# WORK REQUIRED:
Could you write out the opening lines of the data, word for word, stopping after the line that contains "make_herb(nm, 0, None, .045, L_OAK, sd, 'mixed"?

# SUPPLIED INFORMATION:

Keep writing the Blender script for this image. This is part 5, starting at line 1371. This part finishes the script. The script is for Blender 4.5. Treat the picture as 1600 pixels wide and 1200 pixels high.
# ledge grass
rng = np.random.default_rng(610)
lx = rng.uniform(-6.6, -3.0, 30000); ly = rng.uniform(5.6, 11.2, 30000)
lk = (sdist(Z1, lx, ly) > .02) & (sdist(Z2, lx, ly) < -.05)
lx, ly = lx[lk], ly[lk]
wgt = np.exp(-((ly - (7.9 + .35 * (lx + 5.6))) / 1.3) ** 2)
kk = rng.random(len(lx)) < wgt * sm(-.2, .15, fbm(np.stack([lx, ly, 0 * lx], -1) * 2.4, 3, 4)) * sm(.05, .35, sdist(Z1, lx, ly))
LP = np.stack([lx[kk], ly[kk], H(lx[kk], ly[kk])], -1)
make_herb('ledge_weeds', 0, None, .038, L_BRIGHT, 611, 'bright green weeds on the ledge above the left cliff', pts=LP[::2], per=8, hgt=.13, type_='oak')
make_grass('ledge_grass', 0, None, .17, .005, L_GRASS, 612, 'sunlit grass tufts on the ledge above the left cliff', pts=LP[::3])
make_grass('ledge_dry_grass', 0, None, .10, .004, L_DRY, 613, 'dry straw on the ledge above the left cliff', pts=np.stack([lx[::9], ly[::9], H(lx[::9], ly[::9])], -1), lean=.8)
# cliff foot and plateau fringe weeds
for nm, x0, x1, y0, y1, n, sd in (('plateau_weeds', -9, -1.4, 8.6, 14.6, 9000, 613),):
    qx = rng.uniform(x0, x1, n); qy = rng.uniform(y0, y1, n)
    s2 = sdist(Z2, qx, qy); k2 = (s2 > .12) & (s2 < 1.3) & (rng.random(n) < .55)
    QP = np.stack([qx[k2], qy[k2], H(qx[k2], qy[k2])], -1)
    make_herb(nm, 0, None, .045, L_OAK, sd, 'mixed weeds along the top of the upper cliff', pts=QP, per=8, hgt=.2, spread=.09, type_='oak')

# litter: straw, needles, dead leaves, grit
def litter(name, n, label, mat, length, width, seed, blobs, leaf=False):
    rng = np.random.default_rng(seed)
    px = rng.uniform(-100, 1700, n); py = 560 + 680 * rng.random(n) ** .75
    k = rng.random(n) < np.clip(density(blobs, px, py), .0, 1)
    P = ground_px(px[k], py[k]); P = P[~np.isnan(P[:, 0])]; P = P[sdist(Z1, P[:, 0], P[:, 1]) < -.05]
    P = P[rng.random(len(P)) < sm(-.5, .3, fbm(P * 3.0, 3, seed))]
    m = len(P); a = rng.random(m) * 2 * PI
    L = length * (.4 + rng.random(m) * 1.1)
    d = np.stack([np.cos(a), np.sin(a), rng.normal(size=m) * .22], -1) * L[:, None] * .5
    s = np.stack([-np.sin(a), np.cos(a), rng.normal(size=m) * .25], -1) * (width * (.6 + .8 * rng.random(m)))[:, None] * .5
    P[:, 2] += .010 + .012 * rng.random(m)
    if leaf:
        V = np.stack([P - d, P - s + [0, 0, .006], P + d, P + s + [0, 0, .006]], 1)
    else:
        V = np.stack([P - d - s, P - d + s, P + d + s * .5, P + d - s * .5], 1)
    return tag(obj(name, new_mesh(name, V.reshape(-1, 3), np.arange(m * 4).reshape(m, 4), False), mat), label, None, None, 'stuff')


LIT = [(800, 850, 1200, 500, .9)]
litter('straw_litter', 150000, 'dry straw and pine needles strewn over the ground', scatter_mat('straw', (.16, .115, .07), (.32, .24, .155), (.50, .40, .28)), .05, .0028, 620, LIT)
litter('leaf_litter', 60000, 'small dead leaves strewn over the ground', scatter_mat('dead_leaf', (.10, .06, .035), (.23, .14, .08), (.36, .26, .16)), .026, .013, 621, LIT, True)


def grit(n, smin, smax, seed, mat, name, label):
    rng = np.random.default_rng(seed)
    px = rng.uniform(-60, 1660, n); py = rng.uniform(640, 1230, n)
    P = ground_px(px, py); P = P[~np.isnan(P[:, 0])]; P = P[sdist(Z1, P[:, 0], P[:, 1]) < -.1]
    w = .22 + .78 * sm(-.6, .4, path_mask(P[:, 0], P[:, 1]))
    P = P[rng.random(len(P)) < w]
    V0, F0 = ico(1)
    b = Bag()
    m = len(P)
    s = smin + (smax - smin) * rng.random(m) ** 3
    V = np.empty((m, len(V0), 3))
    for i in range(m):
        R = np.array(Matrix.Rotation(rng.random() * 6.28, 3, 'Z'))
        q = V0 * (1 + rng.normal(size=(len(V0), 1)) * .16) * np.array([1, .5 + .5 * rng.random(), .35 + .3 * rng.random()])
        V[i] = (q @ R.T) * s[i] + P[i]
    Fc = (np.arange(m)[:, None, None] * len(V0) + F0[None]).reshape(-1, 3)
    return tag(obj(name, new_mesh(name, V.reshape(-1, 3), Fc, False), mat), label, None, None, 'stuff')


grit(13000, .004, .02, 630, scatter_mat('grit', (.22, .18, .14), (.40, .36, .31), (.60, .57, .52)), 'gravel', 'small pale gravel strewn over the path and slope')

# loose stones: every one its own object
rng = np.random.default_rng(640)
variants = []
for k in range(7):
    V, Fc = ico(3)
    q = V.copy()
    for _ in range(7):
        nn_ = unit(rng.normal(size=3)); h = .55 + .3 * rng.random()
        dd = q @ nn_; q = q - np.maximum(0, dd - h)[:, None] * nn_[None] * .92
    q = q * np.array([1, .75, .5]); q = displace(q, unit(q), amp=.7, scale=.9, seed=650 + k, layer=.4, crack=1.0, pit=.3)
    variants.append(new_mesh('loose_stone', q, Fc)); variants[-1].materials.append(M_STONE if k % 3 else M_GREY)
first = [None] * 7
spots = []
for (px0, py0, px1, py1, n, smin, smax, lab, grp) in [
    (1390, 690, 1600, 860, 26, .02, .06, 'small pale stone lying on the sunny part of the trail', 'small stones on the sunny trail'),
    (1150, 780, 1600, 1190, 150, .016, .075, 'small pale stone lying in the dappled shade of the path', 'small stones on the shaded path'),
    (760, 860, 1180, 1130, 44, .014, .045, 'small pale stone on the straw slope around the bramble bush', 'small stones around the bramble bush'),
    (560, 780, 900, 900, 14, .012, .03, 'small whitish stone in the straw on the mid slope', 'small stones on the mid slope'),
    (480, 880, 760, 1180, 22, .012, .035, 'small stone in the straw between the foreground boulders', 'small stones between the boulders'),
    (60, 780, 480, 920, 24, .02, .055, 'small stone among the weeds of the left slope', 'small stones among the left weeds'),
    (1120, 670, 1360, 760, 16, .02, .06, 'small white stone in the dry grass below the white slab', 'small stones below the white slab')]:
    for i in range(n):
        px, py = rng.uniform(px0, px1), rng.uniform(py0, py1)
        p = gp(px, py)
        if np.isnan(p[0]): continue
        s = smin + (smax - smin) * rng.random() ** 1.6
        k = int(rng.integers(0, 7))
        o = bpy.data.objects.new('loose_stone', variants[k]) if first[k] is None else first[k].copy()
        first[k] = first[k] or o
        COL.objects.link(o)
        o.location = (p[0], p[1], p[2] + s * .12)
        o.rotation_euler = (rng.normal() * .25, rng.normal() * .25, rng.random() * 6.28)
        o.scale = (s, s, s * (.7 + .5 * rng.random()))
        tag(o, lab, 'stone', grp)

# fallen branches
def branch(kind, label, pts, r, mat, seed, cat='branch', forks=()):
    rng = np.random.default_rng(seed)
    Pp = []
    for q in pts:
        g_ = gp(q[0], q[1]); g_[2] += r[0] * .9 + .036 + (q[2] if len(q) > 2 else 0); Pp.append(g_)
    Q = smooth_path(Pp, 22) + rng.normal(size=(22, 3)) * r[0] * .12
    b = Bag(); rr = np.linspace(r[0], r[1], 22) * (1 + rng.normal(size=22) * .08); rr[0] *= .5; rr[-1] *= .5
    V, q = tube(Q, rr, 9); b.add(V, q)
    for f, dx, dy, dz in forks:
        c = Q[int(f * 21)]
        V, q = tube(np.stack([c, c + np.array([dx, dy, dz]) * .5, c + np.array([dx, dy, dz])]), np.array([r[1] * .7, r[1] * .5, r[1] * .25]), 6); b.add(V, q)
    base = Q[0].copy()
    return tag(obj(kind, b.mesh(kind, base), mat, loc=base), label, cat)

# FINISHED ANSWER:
Keep writing the Blender script for this image. This is part 5, starting at line 1371. This part finishes the script. The script is for Blender 4.5. Treat the picture as 1600 pixels wide and 1200 pixels high.
# ledge grass
rng = np.random.default_rng(610)
lx = rng.uniform(-6.6, -3.0, 30000); ly = rng.uniform(5.6, 11.2, 30000)
lk = (sdist(Z1, lx, ly) > .02) & (sdist(Z2, lx, ly) < -.05)
lx, ly = lx[lk], ly[lk]
wgt = np.exp(-((ly - (7.9 + .35 * (lx + 5.6))) / 1.3) ** 2)
kk = rng.random(len(lx)) < wgt * sm(-.2, .15, fbm(np.stack([lx, ly, 0 * lx], -1) * 2.4, 3, 4)) * sm(.05, .35, sdist(Z1, lx, ly))
LP = np.stack([lx[kk], ly[kk], H(lx[kk], ly[kk])], -1)
make_herb('ledge_weeds', 0, None, .038, L_BRIGHT, 611, 'bright green weeds on the ledge above the left cliff', pts=LP[::2], per=8, hgt=.13, type_='oak')
make_grass('ledge_grass', 0, None, .17, .005, L_GRASS, 612, 'sunlit grass tufts on the ledge above the left cliff', pts=LP[::3])
make_grass('ledge_dry_grass', 0, None, .10, .004, L_DRY, 613, 'dry straw on the ledge above the left cliff', pts=np.stack([lx[::9], ly[::9], H(lx[::9], ly[::9])], -1), lean=.8)
# cliff foot and plateau fringe weeds
for nm, x0, x1, y0, y1, n, sd in (('plateau_weeds', -9, -1.4, 8.6, 14.6, 9000, 613),):
    qx = rng.uniform(x0, x1, n); qy = rng.uniform(y0, y1, n)
    s2 = sdist(Z2, qx, qy); k2 = (s2 > .12) & (s2 < 1.3) & (rng.random(n) < .55)
    QP = np.stack([qx[k2], qy[k2], H(qx[k2], qy[k2])], -1)
    make_herb(nm, 0, None, .045, L_OAK, sd, 'mixed weeds along the top of the upper cliff', pts=QP, per=8, hgt=.2, spread=.09, type_='oak')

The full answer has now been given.